INPUT FOR THIS TASK:
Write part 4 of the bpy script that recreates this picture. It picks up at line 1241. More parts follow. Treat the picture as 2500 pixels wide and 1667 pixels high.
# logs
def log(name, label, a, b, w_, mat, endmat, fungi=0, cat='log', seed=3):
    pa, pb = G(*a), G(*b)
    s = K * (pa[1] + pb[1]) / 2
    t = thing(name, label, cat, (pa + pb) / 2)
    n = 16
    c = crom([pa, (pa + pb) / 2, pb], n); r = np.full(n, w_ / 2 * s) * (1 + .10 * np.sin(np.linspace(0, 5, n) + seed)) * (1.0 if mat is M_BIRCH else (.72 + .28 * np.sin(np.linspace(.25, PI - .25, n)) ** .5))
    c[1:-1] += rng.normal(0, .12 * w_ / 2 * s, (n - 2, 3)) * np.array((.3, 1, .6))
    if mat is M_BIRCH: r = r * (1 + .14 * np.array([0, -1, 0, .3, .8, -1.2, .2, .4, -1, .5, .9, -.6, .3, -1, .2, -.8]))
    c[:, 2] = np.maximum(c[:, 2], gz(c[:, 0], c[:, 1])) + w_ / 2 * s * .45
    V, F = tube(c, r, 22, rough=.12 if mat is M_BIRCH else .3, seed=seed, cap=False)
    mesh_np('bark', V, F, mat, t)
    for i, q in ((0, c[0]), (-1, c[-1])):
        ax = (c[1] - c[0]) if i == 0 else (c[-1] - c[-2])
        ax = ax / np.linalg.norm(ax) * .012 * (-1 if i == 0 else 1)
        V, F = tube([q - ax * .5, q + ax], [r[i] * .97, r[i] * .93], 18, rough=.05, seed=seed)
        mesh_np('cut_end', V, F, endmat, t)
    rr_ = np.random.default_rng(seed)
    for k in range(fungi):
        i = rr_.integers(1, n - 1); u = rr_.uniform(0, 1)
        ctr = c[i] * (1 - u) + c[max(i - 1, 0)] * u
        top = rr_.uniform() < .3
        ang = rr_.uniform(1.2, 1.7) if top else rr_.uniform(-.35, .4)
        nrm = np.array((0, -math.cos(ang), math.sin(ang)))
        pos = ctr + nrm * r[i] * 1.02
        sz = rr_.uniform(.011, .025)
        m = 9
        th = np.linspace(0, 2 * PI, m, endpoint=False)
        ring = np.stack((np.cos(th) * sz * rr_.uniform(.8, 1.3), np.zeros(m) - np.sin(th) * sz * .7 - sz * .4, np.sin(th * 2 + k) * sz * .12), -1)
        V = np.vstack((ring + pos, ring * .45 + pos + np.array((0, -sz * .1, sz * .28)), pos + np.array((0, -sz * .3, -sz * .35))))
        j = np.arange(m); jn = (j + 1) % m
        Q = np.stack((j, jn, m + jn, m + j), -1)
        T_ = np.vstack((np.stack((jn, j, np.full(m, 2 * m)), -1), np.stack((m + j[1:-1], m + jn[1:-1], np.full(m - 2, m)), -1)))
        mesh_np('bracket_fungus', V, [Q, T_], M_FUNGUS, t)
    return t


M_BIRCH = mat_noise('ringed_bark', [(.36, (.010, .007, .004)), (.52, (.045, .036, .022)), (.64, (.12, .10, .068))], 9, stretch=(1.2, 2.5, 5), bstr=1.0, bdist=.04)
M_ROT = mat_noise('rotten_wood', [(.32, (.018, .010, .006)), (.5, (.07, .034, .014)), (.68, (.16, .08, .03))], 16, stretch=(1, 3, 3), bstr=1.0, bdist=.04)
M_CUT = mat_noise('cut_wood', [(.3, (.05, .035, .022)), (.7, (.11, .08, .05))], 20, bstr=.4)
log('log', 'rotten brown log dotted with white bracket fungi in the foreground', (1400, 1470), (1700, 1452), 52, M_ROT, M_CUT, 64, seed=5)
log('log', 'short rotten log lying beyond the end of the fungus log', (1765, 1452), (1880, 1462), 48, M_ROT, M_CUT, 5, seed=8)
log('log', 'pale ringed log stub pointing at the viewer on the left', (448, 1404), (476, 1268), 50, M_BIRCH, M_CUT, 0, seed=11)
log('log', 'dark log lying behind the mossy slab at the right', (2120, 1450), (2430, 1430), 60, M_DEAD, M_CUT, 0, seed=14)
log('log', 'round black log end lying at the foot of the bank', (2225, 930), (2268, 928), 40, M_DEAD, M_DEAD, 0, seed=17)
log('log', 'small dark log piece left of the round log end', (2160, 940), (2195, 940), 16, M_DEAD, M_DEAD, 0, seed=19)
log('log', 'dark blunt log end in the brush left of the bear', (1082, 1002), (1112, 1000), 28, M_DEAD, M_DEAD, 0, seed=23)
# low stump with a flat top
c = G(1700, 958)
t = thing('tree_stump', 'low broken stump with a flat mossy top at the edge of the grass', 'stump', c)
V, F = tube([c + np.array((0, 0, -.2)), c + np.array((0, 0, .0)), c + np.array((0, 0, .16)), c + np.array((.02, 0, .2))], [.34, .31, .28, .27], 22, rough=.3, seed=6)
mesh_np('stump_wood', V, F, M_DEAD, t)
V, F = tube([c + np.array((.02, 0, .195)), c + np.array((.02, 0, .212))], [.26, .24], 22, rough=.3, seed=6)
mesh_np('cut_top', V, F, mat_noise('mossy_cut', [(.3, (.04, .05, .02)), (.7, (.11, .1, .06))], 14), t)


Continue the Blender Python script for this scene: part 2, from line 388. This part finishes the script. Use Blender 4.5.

WRITTEN INSTRUCTION:
Repeat the data precisely, reproducing every entry.

COMPLETE RESPONSE:
Write part 4 of the bpy script that recreates this picture. It picks up at line 1241. More parts follow. Treat the picture as 2500 pixels wide and 1667 pixels high.
# logs
def log(name, label, a, b, w_, mat, endmat, fungi=0, cat='log', seed=3):
    pa, pb = G(*a), G(*b)
    s = K * (pa[1] + pb[1]) / 2
    t = thing(name, label, cat, (pa + pb) / 2)
    n = 16
    c = crom([pa, (pa + pb) / 2, pb], n); r = np.full(n, w_ / 2 * s) * (1 + .10 * np.sin(np.linspace(0, 5, n) + seed)) * (1.0 if mat is M_BIRCH else (.72 + .28 * np.sin(np.linspace(.25, PI - .25, n)) ** .5))
    c[1:-1] += rng.normal(0, .12 * w_ / 2 * s, (n - 2, 3)) * np.array((.3, 1, .6))
    if mat is M_BIRCH: r = r * (1 + .14 * np.array([0, -1, 0, .3, .8, -1.2, .2, .4, -1, .5, .9, -.6, .3, -1, .2, -.8]))
    c[:, 2] = np.maximum(c[:, 2], gz(c[:, 0], c[:, 1])) + w_ / 2 * s * .45
    V, F = tube(c, r, 22, rough=.12 if mat is M_BIRCH else .3, seed=seed, cap=False)
    mesh_np('bark', V, F, mat, t)
    for i, q in ((0, c[0]), (-1, c[-1])):
        ax = (c[1] - c[0]) if i == 0 else (c[-1] - c[-2])
        ax = ax / np.linalg.norm(ax) * .012 * (-1 if i == 0 else 1)
        V, F = tube([q - ax * .5, q + ax], [r[i] * .97, r[i] * .93], 18, rough=.05, seed=seed)
        mesh_np('cut_end', V, F, endmat, t)
    rr_ = np.random.default_rng(seed)
    for k in range(fungi):
        i = rr_.integers(1, n - 1); u = rr_.uniform(0, 1)
        ctr = c[i] * (1 - u) + c[max(i - 1, 0)] * u
        top = rr_.uniform() < .3
        ang = rr_.uniform(1.2, 1.7) if top else rr_.uniform(-.35, .4)
        nrm = np.array((0, -math.cos(ang), math.sin(ang)))
        pos = ctr + nrm * r[i] * 1.02
        sz = rr_.uniform(.011, .025)
        m = 9
        th = np.linspace(0, 2 * PI, m, endpoint=False)
        ring = np.stack((np.cos(th) * sz * rr_.uniform(.8, 1.3), np.zeros(m) - np.sin(th) * sz * .7 - sz * .4, np.sin(th * 2 + k) * sz * .12), -1)
        V = np.vstack((ring + pos, ring * .45 + pos + np.array((0, -sz * .1, sz * .28)), pos + np.array((0, -sz * .3, -sz * .35))))
        j = np.arange(m); jn = (j + 1) % m
        Q = np.stack((j, jn, m + jn, m + j), -1)
        T_ = np.vstack((np.stack((jn, j, np.full(m, 2 * m)), -1), np.stack((m + j[1:-1], m + jn[1:-1], np.full(m - 2, m)), -1)))
        mesh_np('bracket_fungus', V, [Q, T_], M_FUNGUS, t)
    return t


M_BIRCH = mat_noise('ringed_bark', [(.36, (.010, .007, .004)), (.52, (.045, .036, .022)), (.64, (.12, .10, .068))], 9, stretch=(1.2, 2.5, 5), bstr=1.0, bdist=.04)
M_ROT = mat_noise('rotten_wood', [(.32, (.018, .010, .006)), (.5, (.07, .034, .014)), (.68, (.16, .08, .03))], 16, stretch=(1, 3, 3), bstr=1.0, bdist=.04)
M_CUT = mat_noise('cut_wood', [(.3, (.05, .035, .022)), (.7, (.11, .08, .05))], 20, bstr=.4)
log('log', 'rotten brown log dotted with white bracket fungi in the foreground', (1400, 1470), (1700, 1452), 52, M_ROT, M_CUT, 64, seed=5)
log('log', 'short rotten log lying beyond the end of the fungus log', (1765, 1452), (1880, 1462), 48, M_ROT, M_CUT, 5, seed=8)
log('log', 'pale ringed log stub pointing at the viewer on the left', (448, 1404), (476, 1268), 50, M_BIRCH, M_CUT, 0, seed=11)
log('log', 'dark log lying behind the mossy slab at the right', (2120, 1450), (2430, 1430), 60, M_DEAD, M_CUT, 0, seed=14)
log('log', 'round black log end lying at the foot of the bank', (2225, 930), (2268, 928), 40, M_DEAD, M_DEAD, 0, seed=17)
log('log', 'small dark log piece left of the round log end', (2160, 940), (2195, 940), 16, M_DEAD, M_DEAD, 0, seed=19)
log('log', 'dark blunt log end in the brush left of the bear', (1082, 1002), (1112, 1000), 28, M_DEAD, M_DEAD, 0, seed=23)
# low stump with a flat top
c = G(1700, 958)
t = thing('tree_stump', 'low broken stump with a flat mossy top at the edge of the grass', 'stump', c)
V, F = tube([c + np.array((0, 0, -.2)), c + np.array((0, 0, .0)), c + np.array((0, 0, .16)), c + np.array((.02, 0, .2))], [.34, .31, .28, .27], 22, rough=.3, seed=6)
mesh_np('stump_wood', V, F, M_DEAD, t)
V, F = tube([c + np.array((.02, 0, .195)), c + np.array((.02, 0, .212))], [.26, .24], 22, rough=.3, seed=6)
mesh_np('cut_top', V, F, mat_noise('mossy_cut', [(.3, (.04, .05, .02)), (.7, (.11, .1, .06))], 14), t)


Continue the Blender Python script for this scene: part 2, from line 388. This part finishes the script. Use Blender 4.5.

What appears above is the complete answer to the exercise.